# Start of SUPPLIED DATA

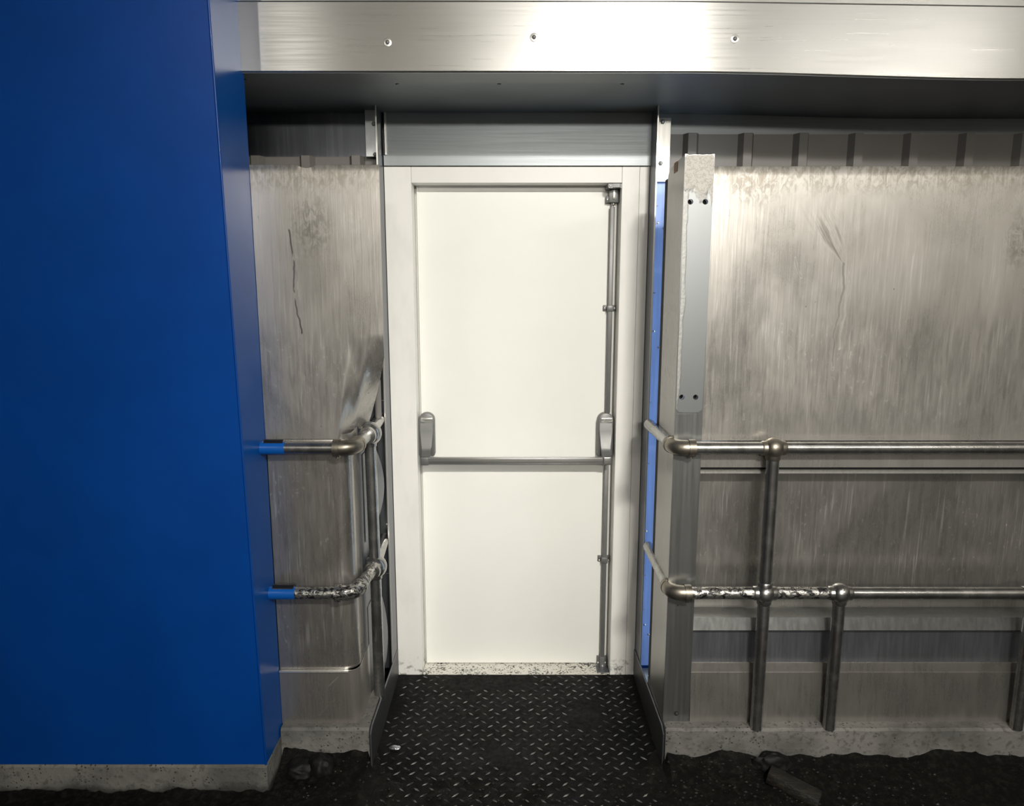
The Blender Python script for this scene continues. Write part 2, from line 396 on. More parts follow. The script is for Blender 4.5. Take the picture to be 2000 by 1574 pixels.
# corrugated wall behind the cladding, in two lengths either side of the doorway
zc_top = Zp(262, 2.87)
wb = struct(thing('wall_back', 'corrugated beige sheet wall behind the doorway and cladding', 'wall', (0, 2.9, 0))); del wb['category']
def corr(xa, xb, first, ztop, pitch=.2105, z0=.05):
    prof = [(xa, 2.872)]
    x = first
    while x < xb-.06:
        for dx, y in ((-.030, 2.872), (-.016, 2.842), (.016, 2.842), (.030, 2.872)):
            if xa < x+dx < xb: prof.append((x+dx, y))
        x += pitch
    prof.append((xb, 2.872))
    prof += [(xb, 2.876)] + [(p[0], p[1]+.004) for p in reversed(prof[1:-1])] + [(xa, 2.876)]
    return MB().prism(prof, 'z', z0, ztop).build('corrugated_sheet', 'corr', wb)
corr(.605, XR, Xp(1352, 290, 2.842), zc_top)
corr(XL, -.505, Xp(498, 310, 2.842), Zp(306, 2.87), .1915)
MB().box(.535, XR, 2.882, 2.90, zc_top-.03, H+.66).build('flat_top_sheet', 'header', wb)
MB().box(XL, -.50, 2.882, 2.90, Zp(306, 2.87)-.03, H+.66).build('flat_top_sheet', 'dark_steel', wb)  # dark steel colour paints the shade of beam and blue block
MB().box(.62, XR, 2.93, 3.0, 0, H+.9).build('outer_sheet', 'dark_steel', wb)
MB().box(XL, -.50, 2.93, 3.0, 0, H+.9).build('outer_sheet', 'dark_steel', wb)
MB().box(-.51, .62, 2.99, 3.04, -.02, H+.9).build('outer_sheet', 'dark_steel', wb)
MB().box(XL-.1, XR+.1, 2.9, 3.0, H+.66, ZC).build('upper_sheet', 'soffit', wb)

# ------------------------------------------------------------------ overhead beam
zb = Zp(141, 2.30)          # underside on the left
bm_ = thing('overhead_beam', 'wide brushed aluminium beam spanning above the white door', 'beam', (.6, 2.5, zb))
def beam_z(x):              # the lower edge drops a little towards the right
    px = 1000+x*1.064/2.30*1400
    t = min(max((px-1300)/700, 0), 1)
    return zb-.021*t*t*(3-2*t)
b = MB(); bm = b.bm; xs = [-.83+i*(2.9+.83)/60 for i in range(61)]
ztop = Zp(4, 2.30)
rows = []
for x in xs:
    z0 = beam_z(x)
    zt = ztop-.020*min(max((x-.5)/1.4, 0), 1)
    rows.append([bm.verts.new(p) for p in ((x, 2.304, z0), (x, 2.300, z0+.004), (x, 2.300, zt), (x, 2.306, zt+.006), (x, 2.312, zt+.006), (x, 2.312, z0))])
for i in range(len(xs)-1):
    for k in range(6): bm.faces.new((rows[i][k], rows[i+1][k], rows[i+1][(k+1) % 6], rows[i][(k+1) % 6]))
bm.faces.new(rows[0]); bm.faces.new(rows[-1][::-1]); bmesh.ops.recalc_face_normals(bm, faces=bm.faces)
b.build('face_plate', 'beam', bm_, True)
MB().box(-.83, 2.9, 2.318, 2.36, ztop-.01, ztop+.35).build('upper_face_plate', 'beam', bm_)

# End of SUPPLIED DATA

Every line from the start of the listing above through the line with "ZC).build('upper_sheet', 'soffit', wb)" should be repeated exactly; skip the pictures and add nothing else.

TASK OUTPUT:
The Blender Python script for this scene continues. Write part 2, from line 396 on. More parts follow. The script is for Blender 4.5. Take the picture to be 2000 by 1574 pixels.
# corrugated wall behind the cladding, in two lengths either side of the doorway
zc_top = Zp(262, 2.87)
wb = struct(thing('wall_back', 'corrugated beige sheet wall behind the doorway and cladding', 'wall', (0, 2.9, 0))); del wb['category']
def corr(xa, xb, first, ztop, pitch=.2105, z0=.05):
    prof = [(xa, 2.872)]
    x = first
    while x < xb-.06:
        for dx, y in ((-.030, 2.872), (-.016, 2.842), (.016, 2.842), (.030, 2.872)):
            if xa < x+dx < xb: prof.append((x+dx, y))
        x += pitch
    prof.append((xb, 2.872))
    prof += [(xb, 2.876)] + [(p[0], p[1]+.004) for p in reversed(prof[1:-1])] + [(xa, 2.876)]
    return MB().prism(prof, 'z', z0, ztop).build('corrugated_sheet', 'corr', wb)
corr(.605, XR, Xp(1352, 290, 2.842), zc_top)
corr(XL, -.505, Xp(498, 310, 2.842), Zp(306, 2.87), .1915)
MB().box(.535, XR, 2.882, 2.90, zc_top-.03, H+.66).build('flat_top_sheet', 'header', wb)
MB().box(XL, -.50, 2.882, 2.90, Zp(306, 2.87)-.03, H+.66).build('flat_top_sheet', 'dark_steel', wb)  # dark steel colour paints the shade of beam and blue block
MB().box(.62, XR, 2.93, 3.0, 0, H+.9).build('outer_sheet', 'dark_steel', wb)
MB().box(XL, -.50, 2.93, 3.0, 0, H+.9).build('outer_sheet', 'dark_steel', wb)
MB().box(-.51, .62, 2.99, 3.04, -.02, H+.9).build('outer_sheet', 'dark_steel', wb)
MB().box(XL-.1, XR+.1, 2.9, 3.0, H+.66, ZC).build('upper_sheet', 'soffit', wb)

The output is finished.